▶ **Input data**
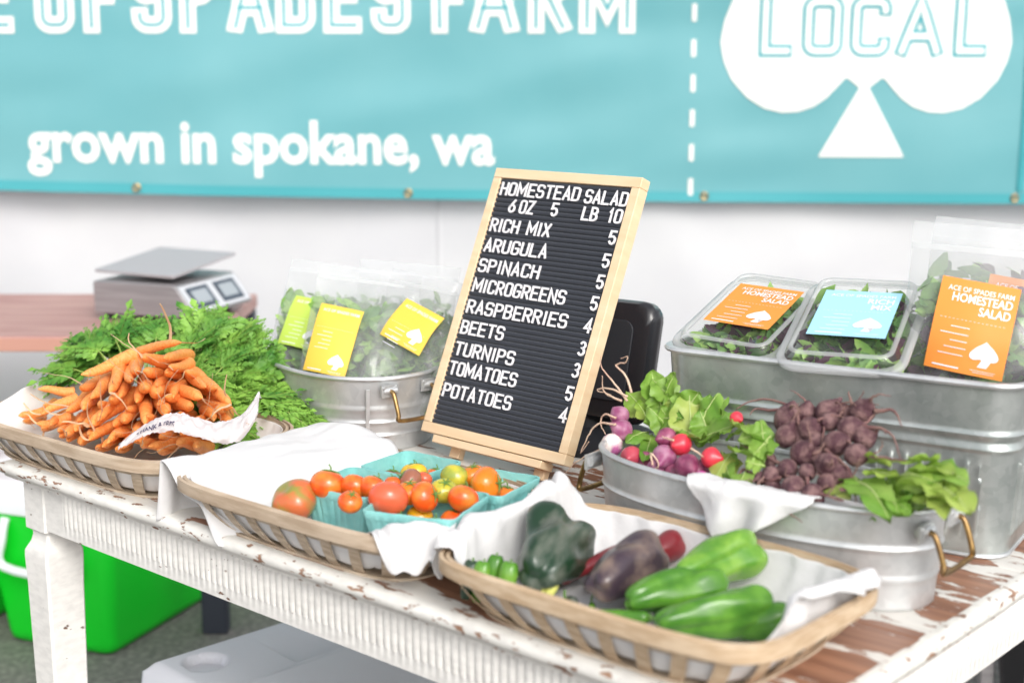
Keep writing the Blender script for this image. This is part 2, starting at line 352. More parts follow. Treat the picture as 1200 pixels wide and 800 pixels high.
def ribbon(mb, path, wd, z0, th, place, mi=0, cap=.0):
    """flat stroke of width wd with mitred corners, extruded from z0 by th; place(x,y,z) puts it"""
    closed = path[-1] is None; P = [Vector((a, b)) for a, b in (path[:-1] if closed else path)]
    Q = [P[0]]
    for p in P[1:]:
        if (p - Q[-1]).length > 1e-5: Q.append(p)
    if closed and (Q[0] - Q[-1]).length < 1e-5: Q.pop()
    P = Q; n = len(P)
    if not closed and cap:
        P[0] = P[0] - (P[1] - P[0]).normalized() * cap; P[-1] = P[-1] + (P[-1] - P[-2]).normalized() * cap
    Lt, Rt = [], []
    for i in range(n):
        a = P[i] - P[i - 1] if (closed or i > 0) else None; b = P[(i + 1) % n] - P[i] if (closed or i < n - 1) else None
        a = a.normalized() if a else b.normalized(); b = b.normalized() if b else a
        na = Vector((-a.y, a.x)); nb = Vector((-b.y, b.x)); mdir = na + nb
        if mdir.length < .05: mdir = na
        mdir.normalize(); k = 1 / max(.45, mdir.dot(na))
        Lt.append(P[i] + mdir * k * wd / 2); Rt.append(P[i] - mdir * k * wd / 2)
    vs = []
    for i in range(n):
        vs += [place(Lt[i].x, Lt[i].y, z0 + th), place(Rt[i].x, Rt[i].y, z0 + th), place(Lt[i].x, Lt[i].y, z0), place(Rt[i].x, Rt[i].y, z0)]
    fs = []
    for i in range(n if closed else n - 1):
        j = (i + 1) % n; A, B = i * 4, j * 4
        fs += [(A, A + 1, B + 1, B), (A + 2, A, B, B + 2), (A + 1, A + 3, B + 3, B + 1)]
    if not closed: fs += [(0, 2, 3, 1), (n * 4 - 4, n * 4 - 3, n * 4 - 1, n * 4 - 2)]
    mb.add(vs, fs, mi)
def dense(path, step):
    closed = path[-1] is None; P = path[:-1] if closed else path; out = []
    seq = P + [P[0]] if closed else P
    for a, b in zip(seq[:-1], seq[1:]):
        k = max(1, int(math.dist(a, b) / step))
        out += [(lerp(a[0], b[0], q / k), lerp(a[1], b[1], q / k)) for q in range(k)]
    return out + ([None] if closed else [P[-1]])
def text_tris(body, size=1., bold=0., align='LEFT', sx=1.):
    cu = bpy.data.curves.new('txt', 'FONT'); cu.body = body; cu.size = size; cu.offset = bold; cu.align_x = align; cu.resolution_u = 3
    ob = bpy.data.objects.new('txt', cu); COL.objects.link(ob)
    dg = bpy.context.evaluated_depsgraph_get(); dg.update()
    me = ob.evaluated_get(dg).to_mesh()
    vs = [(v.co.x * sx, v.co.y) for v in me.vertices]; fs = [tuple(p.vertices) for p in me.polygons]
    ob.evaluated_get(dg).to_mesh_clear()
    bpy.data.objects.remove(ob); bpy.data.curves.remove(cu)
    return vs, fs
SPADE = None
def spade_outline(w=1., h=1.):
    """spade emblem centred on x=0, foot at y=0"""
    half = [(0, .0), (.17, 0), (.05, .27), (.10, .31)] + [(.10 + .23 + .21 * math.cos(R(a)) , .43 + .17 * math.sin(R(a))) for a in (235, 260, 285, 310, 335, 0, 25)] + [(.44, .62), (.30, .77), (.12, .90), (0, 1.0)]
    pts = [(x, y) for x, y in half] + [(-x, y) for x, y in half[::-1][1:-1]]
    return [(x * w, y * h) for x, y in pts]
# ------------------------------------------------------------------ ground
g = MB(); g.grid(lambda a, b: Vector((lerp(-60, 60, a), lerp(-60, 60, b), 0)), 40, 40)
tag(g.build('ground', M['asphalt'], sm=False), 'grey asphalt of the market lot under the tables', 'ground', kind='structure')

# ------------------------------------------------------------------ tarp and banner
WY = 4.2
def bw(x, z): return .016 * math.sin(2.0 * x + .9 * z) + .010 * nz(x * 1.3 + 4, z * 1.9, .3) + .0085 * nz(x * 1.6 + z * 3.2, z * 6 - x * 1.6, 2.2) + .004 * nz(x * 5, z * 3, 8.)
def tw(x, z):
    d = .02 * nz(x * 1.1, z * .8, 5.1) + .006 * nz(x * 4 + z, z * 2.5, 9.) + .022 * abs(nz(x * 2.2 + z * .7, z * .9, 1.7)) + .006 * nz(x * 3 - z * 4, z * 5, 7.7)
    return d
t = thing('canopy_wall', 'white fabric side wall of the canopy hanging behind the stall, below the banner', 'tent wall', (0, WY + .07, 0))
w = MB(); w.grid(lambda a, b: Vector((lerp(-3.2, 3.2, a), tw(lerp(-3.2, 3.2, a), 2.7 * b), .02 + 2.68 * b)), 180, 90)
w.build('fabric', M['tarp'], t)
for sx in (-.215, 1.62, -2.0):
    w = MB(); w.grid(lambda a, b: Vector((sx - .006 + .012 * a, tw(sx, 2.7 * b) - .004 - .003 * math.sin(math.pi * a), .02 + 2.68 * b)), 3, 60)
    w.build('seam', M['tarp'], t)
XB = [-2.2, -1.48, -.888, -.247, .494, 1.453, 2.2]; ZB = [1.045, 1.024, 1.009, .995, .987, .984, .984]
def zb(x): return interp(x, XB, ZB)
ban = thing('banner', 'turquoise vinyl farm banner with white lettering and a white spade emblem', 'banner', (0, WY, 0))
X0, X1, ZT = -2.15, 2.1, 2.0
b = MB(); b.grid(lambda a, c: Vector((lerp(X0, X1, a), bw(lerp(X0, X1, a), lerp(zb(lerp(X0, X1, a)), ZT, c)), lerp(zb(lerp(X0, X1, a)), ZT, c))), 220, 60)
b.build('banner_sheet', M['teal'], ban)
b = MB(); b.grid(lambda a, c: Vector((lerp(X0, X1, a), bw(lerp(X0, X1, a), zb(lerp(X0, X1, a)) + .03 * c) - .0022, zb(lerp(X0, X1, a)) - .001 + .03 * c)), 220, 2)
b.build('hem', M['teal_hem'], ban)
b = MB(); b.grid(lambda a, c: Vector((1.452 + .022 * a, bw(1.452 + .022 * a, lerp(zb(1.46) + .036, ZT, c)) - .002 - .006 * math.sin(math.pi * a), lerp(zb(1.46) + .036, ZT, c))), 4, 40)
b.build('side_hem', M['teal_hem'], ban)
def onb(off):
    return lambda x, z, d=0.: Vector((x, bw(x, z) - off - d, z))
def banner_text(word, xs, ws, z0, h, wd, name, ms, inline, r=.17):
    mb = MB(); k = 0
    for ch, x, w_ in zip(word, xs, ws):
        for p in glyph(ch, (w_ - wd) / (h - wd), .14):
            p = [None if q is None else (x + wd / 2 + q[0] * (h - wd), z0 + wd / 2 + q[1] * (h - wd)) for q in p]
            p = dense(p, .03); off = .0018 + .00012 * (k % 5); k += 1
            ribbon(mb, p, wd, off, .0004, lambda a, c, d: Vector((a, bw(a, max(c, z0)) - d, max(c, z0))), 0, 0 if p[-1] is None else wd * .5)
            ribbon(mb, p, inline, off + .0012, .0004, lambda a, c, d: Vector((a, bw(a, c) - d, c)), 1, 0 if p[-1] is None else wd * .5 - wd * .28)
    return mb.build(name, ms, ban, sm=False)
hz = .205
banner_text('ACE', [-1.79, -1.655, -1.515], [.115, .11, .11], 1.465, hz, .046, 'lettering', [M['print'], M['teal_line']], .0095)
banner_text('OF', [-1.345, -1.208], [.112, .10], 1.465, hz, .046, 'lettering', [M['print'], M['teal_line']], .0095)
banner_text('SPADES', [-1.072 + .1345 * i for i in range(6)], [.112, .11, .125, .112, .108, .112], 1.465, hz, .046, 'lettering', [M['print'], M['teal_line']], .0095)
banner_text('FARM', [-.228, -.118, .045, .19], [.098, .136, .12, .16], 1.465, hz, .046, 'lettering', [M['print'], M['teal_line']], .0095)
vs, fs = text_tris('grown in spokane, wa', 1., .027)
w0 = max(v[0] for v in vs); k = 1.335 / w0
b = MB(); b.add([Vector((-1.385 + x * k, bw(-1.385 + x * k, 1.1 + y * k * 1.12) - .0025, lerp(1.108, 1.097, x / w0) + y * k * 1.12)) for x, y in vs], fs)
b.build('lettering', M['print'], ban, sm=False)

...

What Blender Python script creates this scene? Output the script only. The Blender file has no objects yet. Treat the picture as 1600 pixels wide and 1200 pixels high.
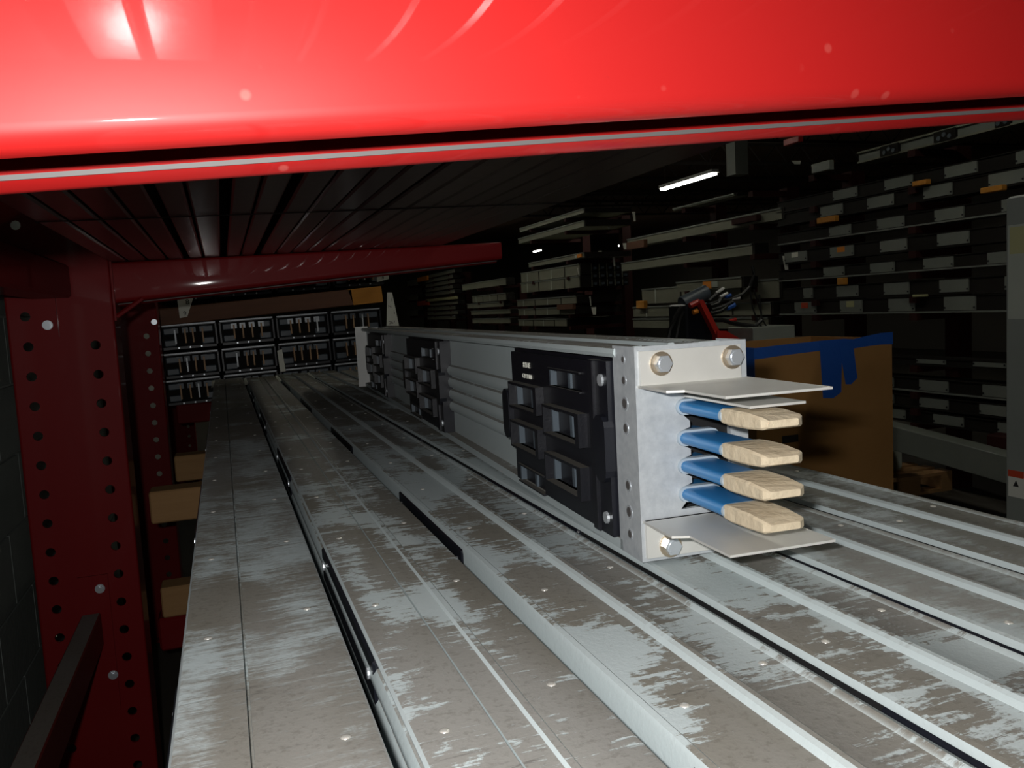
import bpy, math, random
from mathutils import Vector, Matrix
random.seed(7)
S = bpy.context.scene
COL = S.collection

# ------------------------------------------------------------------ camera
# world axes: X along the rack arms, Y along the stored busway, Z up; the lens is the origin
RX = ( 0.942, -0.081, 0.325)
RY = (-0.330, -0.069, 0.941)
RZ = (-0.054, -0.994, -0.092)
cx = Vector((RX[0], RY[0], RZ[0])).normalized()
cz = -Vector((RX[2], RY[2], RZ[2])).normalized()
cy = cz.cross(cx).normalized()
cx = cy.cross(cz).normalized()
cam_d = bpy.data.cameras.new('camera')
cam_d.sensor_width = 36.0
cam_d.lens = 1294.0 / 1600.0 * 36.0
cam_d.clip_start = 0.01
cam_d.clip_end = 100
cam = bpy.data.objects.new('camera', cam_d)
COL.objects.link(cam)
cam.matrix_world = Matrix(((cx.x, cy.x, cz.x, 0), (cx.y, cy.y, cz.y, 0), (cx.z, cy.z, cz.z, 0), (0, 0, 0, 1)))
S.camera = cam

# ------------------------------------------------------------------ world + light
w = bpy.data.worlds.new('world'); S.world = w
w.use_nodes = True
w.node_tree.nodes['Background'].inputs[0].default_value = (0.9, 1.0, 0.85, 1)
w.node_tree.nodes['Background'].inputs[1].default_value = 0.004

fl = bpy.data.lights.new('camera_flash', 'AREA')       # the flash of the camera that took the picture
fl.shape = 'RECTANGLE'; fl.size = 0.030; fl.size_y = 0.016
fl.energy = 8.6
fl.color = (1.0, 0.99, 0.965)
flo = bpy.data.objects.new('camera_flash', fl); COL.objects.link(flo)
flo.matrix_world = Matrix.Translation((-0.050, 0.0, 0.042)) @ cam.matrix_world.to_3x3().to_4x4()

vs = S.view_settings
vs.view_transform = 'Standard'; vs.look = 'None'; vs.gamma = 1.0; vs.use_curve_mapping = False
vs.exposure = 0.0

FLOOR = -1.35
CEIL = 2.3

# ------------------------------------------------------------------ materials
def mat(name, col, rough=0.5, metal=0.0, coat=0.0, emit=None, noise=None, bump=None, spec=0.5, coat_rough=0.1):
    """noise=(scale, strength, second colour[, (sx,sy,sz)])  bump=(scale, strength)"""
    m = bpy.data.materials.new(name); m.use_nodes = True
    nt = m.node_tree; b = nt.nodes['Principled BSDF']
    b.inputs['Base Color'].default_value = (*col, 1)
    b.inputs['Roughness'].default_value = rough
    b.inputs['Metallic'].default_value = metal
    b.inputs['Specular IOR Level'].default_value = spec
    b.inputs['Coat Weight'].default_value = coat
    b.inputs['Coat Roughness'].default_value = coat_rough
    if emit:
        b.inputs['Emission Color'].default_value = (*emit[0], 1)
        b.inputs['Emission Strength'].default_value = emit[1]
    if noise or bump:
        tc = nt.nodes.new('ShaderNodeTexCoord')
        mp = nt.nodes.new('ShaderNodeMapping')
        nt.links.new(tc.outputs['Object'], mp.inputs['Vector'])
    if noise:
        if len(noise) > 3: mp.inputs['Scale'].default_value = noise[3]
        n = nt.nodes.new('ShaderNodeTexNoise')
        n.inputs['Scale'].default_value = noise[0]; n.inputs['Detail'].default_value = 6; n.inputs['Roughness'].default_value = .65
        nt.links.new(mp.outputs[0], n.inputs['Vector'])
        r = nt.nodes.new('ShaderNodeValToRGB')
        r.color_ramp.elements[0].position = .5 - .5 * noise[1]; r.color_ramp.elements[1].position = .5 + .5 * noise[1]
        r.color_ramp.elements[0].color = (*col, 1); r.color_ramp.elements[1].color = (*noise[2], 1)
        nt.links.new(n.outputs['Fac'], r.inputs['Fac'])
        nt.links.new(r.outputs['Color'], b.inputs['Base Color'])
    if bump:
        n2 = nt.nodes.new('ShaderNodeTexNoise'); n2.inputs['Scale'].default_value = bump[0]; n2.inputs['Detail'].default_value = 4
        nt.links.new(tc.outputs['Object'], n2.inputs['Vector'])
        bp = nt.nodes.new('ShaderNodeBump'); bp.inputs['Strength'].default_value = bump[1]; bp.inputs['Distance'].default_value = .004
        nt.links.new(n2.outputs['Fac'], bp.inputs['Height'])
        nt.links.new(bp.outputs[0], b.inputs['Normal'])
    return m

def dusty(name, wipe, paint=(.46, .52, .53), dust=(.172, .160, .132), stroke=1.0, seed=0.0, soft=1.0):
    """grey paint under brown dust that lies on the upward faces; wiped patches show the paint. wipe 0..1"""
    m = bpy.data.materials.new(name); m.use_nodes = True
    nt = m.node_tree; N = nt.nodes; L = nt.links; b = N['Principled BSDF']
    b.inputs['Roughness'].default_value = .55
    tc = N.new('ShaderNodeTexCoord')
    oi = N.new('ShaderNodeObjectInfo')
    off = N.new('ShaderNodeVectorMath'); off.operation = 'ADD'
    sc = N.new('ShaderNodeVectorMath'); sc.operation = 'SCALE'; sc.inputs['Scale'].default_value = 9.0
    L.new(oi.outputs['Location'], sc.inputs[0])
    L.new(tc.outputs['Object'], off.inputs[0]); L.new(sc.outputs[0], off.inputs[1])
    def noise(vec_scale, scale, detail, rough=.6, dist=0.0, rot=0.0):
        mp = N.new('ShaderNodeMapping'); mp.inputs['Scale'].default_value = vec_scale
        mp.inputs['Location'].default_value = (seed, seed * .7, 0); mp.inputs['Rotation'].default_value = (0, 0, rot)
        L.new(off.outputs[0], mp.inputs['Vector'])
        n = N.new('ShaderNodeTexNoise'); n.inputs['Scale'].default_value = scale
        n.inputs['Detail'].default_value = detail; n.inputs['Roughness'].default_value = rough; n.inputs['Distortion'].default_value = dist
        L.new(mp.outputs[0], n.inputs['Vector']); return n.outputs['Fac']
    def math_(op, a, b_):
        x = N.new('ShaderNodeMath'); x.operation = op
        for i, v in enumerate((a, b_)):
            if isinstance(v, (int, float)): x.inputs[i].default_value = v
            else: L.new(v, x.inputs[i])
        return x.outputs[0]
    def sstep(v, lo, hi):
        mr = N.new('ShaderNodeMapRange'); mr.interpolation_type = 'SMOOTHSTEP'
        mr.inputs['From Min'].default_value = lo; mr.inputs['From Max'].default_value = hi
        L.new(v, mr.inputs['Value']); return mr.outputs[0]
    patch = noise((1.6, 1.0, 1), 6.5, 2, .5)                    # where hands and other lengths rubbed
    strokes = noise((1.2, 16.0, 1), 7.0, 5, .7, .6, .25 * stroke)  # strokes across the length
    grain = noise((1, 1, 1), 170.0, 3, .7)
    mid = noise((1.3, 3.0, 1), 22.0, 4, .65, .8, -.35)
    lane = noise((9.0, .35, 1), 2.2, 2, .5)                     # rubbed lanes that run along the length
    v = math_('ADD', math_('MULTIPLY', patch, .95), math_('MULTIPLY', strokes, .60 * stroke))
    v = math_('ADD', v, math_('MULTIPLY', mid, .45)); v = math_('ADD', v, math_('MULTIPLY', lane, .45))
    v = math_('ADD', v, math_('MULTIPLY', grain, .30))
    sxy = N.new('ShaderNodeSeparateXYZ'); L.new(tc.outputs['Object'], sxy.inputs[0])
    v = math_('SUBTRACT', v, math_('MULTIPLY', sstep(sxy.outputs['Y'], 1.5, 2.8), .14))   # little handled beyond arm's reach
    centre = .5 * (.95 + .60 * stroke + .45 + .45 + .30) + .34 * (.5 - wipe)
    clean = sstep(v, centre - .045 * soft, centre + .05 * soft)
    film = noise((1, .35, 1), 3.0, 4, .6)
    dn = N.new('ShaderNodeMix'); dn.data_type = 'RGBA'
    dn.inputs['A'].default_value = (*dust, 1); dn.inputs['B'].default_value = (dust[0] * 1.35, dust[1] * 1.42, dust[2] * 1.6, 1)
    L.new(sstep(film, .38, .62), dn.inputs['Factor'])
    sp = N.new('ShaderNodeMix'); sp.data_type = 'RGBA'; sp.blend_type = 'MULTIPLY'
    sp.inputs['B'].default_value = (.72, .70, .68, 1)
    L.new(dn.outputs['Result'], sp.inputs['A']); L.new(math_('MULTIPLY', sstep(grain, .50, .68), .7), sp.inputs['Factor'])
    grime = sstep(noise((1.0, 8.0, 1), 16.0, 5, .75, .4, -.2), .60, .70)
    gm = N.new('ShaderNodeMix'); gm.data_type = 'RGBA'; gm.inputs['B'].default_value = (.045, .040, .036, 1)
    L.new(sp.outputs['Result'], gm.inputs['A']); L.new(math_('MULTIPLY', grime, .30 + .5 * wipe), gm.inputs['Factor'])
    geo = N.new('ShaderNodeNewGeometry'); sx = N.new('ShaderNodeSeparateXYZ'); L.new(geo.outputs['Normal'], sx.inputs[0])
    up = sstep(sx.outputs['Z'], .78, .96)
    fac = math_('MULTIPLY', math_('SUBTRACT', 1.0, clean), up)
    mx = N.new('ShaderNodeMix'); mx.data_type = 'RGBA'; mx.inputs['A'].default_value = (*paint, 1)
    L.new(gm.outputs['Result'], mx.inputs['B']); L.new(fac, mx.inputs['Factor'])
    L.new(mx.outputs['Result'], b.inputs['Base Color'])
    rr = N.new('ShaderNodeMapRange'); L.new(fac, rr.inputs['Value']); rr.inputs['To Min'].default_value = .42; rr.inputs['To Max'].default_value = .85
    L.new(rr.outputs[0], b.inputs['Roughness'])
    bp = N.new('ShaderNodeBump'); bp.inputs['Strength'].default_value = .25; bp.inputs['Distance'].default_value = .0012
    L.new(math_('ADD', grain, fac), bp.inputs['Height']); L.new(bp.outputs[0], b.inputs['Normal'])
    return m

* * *

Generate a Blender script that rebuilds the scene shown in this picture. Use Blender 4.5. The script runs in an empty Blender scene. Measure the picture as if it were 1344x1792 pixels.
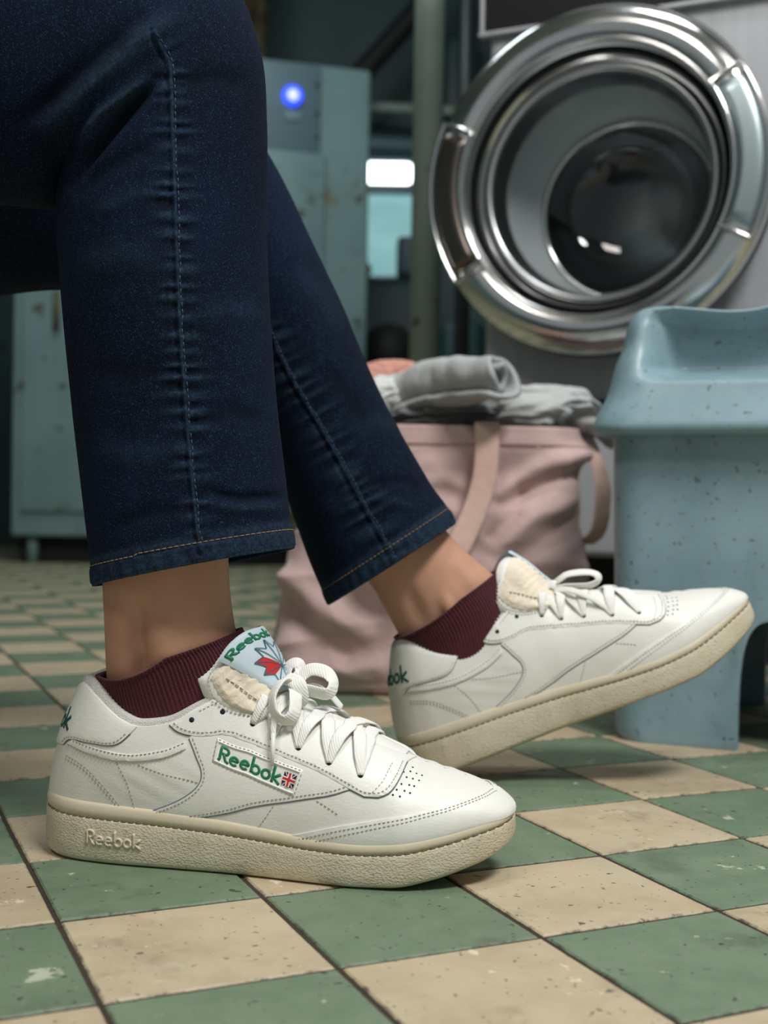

▶ **Task prompt**
Drop the images and output only the lines from the one that contains "What Blender Python" to the one that contains "COL = S.collection", both included.

▶ **Full solution**
What Blender Python script creates this scene? Output the script only. The Blender file has no objects yet. Treat the picture as 1600 pixels wide and 1200 pixels high.
import bpy, math, random
from mathutils import Vector, Matrix
random.seed(7)
S = bpy.context.scene
COL = S.collection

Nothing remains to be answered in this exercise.